At 10-D Security, we don’t only look at IT and Information Security environments with a critical lens for deficiencies, we also do our best to give credit where it’s due for good practices.  Here are some fraud prevention controls we’ve seen implemented in our customer environments over the years that may help this time around:

  • Many core and other customer relationship management (CRM) platforms support custom attributes.  Consider using such an attribute flag or captive note field to alert internal staff of “PPP exposure” prior to or during any related account transfer interaction.  Don’t forget personal accounts associated with the exposed businesses as well.  Having such a control enabled within your environment may increase your staff’s awareness of any potential oddities during customer interactions through any of your approved contact methods.

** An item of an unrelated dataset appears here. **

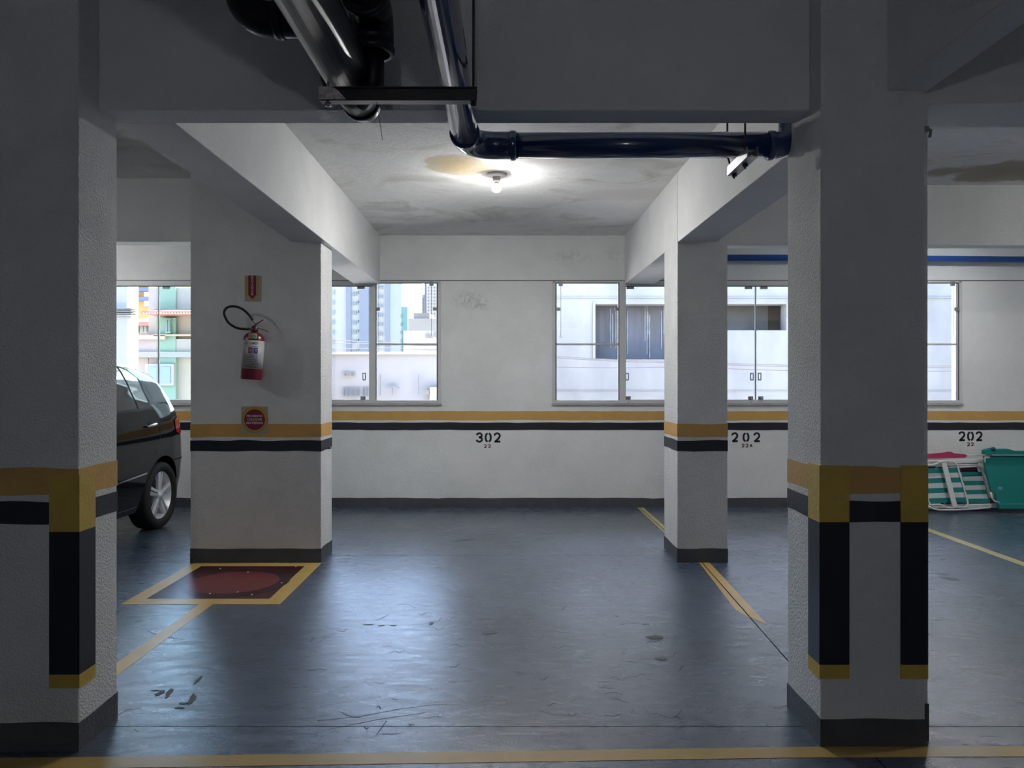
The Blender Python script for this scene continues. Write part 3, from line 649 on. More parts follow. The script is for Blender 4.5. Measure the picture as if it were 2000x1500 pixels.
for v0 in [.09+i*.0125 for i in range(14)]:
    q = labrect(-.050, -.044, v0, v0+.007, None, '', .0026); mb.add(q.v, q.f)
q = labrect(-.003, .001, .196, .21, None, '', .003); mb.add(q.v, q.f)
o = mb.build('label_print', M_ink, cy)
t_ = text_mesh('label_lettering', 'PÓ QUIMICO', .022, onlab(.012, .262, .004), cy, M_ink, width=.085)
def curve_letter(o, off=.0025):
    for v in o.data.vertices:
        d = v.co - cb; u = d.x - (axv*(d.dot(axv))).x; a = max(-1.2, min(1.2, u/r_)); y_ = cb.y - math.cos(a)*(r_+off)
        v.co.y = y_; v.co.x = cb.x + (axv*(d.dot(axv))).x + math.sin(a)*(r_+off)
curve_letter(t_)
for s_, u, c in (('A', .006, M_signw), ('Y', .044, M_signw)):
    t2 = text_mesh('symbol_letter', s_, .03, onlab(u, .211, .004), cy, c); curve_letter(t2, .0035)
vt = cb + axv*(H+.008)
mb = MB(); mb.lathe([(0, 0), (.024, 0), (.026, .012), (.021, .035), (.014, .045), (0, .045)], vt, axv, 20); mb.build('valve', mat('dark_red_valve', (.07, .012, .03), .35), ex)
def pl(*pts): return [pc(x, y, .09) for x, y in pts]
mb = MB(); mb.bar(pc(500, 634, .09), pc(514, 624.5, .09), .016, .004); mb.bar(pc(497, 637, .09), pc(501, 633, .09), .016, .006); mb.build('top_lever', M_exred, ex)
mb = MB(); q = pl((499, 641), (510, 642.5), (518, 645), (523, 648)); [mb.bar(a, b, .016, .004) for a, b in zip(q, q[1:])]; mb.build('carry_handle', M_exred, ex)
hp = pl((485, 643), (476, 642.5), (466, 641.5), (456, 637.5), (446, 630), (440, 620), (437.5, 611), (440.5, 603.5), (447, 599.2), (457, 598.3), (468, 601), (478, 607), (487, 616), (494, 626))
cv = []
for i in range(len(hp)-1):
    p0 = hp[max(i-1, 0)]; p1 = hp[i]; p2 = hp[i+1]; p3 = hp[min(i+2, len(hp)-1)]
    for t in (0, .33, .66): cv.append(.5*((2*p1)+(p2-p0)*t+(2*p0-5*p1+4*p2-p3)*t*t+(3*p1-p0-3*p2+p3)*t**3))
cv.append(hp[-1]); MB().tube(cv, .0088, 12).build('hose', M_hose, ex)
MB().tube([pc(493, 624, .09), pc(499, 633, .09)], .007, 10).build('hose_clip', M_zinc, ex)
MB().tube([pc(481, 642.5, .09), pc(489, 642.5, .09)], .009, 10).build('hose_fitting', mat('dull_brass', (.14, .12, .11), .4, metal=.6), ex)
q = MB(); q.box(cb.x-.012, cb.x+.012, YC-.02, YC, cb.z+.26, cb.z+.34); q.box(cb.x-.012, cb.x+.012, YC-.075, YC, cb.z+.325, cb.z+.333); q.build('wall_bracket', M_fit, ex)
# signs
sg = thing('extinguisher_sign', 'narrow arrow sign with red arrow reading EXTINTOR above the extinguisher', 'sign', tuple(pc(494, 590)))
a = pc(478, 589); b = pc(511, 538)
bk = MB().box(a.x, b.x, YC-.004, YC, a.z, b.z).build('backing_plate', M_cream, sg, bevel=.001)
def spoly(pts, d, m, name, par): return MB().prism([(pc(x, y).x, pc(x, y).z) for x, y in pts], 'y', YC-d-.0006, YC-d+.0004).build(name, m, par)
spoly([(480.5, 540), (480.5, 573), (479, 573), (493.5, 588.5), (508, 573), (506, 573), (506, 540)], .0045, M_signy, 'yellow_outline', bk)
spoly([(483.6, 539), (483.6, 574.5), (481.5, 574.5), (493.2, 586), (504.5, 574.5), (502.6, 574.5), (502.6, 539)], .0050, M_cream, 'cream_outline', bk)
spoly([(485.3, 538.5), (485.3, 574.8), (484, 574.8), (493.2, 584.5), (502.3, 574.8), (500.9, 574.8), (500.9, 538.5)], .0056, M_signr, 'red_arrow', bk)
for i, ch in enumerate('EXTINTOR'):
    text_mesh('letter', ch, .021, Vector((pc(493.3, 0).x, YC-.0075, pc(0, 542.2+i*4.75).z)), bk, M_signw, width=(.006 if ch == 'I' else .0175))
s2 = thing('round_warning_sign', 'square sign with red disc and yellow ring reading PROIBIDO COLOCAR MATERIAIS', 'sign', tuple(pc(497, 847)))
a = pc(471.5, 847); b = pc(523, 794)
bk2 = MB().box(a.x, b.x, YC-.005, YC, a.z, b.z).build('backing_plate', M_cream, s2, bevel=.001)
c0 = pc(498, 819.5)
def sdisc(r, d, m, name, prof=40): return MB().prism([(c0.x+r*math.cos(2*PI*i/prof), c0.z+r*math.sin(2*PI*i/prof)) for i in range(prof)], 'y', YC-d-.0006, YC-d+.0004).build(name, m, bk2)
sdisc(.0995, .0056, mat('sign_olive', (.34, .27, .09), .4), 'outer_ring'); sdisc(.092, .0064, M_signy, 'yellow_ring'); sdisc(.077, .0072, M_signr, 'red_disc')
for i, (w_, tx) in enumerate(((.118, 'PROIBIDO'), (.112, 'COLOCAR'), (.124, 'MATERIAIS'))):
    text_mesh('lettering', tx, .024, Vector((c0.x, YC-.0092, pc(0, 812.5+i*6.8).z)), bk2, M_signw, width=w_)

# ------------------------------------------------------------------ beach chairs (folded, on their sides against the back wall)
def rrect(x0, x1, z0, z1, r, Y, lean=0, skew=0, n=5):
    out = []
    for cx, cz, a0 in ((x1-r, z0+r, -90), (x1-r, z1-r, 0), (x0+r, z1-r, 90), (x0+r, z0+r, 180)):
        for i in range(n+1):
            a = math.radians(a0+90*i/n); z = cz+r*math.sin(a); out.append(Vector((cx+r*math.cos(a)+skew*(z-z0), Y+lean*(z-z0), z)))
    return out
def striped(mb, x0, x1, z0, z1, Y, lean, skew, stripes, first=0, sag=.012, th=.004):
    n = 10
    for k in range(stripes):
        za = z0+(z1-z0)*k/stripes; zb = z0+(z1-z0)*(k+1)/stripes; vs = []
        for zz in (za, zb):
            for j in range(n+1):
                t = j/n; s_ = sag*math.sin(PI*t); vs.append((x0+(x1-x0)*t+skew*(zz-z0), Y+lean*(zz-z0)+s_, zz+.012*(t-.3)))
        vs2 = [(a, b+th, c) for a, b, c in vs]; o_ = len(vs)
        fs = [(j, j+1, n+2+j, n+1+j) for j in range(n)] + [(o_+n+1+j, o_+n+2+j, o_+j+1, o_+j) for j in range(n)]
        mb.add(vs+vs2, fs, (k+first) % 2, True)
def X7(x, Y): return (x-HX)*Y/F
def Z7(y, Y): return max(.012, CH+(HY-y)*Y/F)
def tubeY(pts, r, Y, lean=0): return [Vector((X7(x, Y), Y+lean*Z7(y, Y), Z7(y, Y))) for x, y in pts]
Yc1 = 7.62
c1 = thing('beach_chair', 'folded beach chair with green and white stripes in front of the stack, beside the column', 'beach chair', (X7(1850, Yc1), Yc1, 0))
fz0, fz1 = Z7(985, Yc1), Z7(903, Yc1)
MB().tube(rrect(X7(1817, Yc1), X7(1897, Yc1)-.02, Z7(991, Yc1)-.0, Z7(902, Yc1), .06, Yc1, .12, -.22+.0), .0085, 10, closed=True).build('back_frame', M_tube, c1)
mb = MB(); striped(mb, X7(1818, Yc1)-.0, X7(1894, Yc1), Z7(983, Yc1), Z7(916, Yc1), Yc1+.012, .12, -.20, 7, 0); mb.build('seat_fabric', [M_teal, M_tealw], c1, label='green and white striped fabric')
MB().bar(tubeY([(1862, 991)], 0, Yc1)[0]+Vector((0, -.03, .0)), tubeY([(1846, 903)], 0, Yc1)[0]+Vector((0, .03, 0)), .05, .022, up=(0, 1, 0)).build('armrest', M_tube, c1, bevel=.006)
MB().tube(tubeY([(1812, 988), (1822, 993.5), (1834, 996), (1865, 996), (1905, 994), (1935, 991)], 0, Yc1-.06), .0085, 10).build('frame_tube', M_tube, c1)
MB().tube(tubeY([(1814, 986), (1836, 985), (1848, 991), (1862, 993)], 0, Yc1-.04), .008, 10).build('frame_tube', M_tube, c1)
MB().tube(tubeY([(1810, 909), (1826, 907), (1836, 902), (1848, 901)], 0, Yc1+.02), .008, 10).build('frame_tube', M_tube, c1)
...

  • Buy up domain name variants.  It’s an imperfect method of preventing branded phishing attempts, but it’s a cheap insurance policy.  com will probably have .org, .us, .net, and other peers available at nominal cost through your favorite budget registrar.  If you want to get advanced with it, bankofwhateveremail.com, bankofwhateveronline.com, and others may be worth including.  Having these may prevent attackers from easily propping up look-alike websites or email addresses.
  • Require business customers use out-of-band multi-factor authentication (MFA) and unique usernames for online banking access.  Using one of the customer names from the data set image above as an example, an attacker may attempt to login as westernsales on their bank’s website; Without MFA access credentials, the attacker would be dead in the water.  If there is no MFA required, attempts may result in unauthorized account access or denial of service through repeated failed password attempts.  CATO is scary, but also imagine dealing with your entire business customer base being locked out of online banking at the same time.  If westernsales isn’t a real username, that security through obscurity may actually assist in account protection.
  • Educate employees not to trust Caller ID or simple voice recognition of business customers as a CIP method.  Caller ID can be easily spoofed, and mobile phone SIM swapping is on the rise.  Consider requiring call-in business customer requests to have a unique password phrase before performing any account transfer activities or information disclosure.  Again, many cores and other CRM platforms support custom attributes that may assist in implementing such a process.
  • Consider adjusting affected customer transaction sensitivity in your BSA or other fraud detection platforms to manually alert on transaction types or volumes that may be anomalous.
  • Increase visibility of potential electronic banking, phone-based, and other customer-related incidents by disseminating employee reports broadly within your environment.  Keep your Information Security Officer and IT staff in the loop on what’s happening at the customer level.  They may be able to assist with investigation or correlations with other incidents in real-time.  Assure all customer-facing staff are aware of internal policies and processes regarding anomalous customer activity reporting.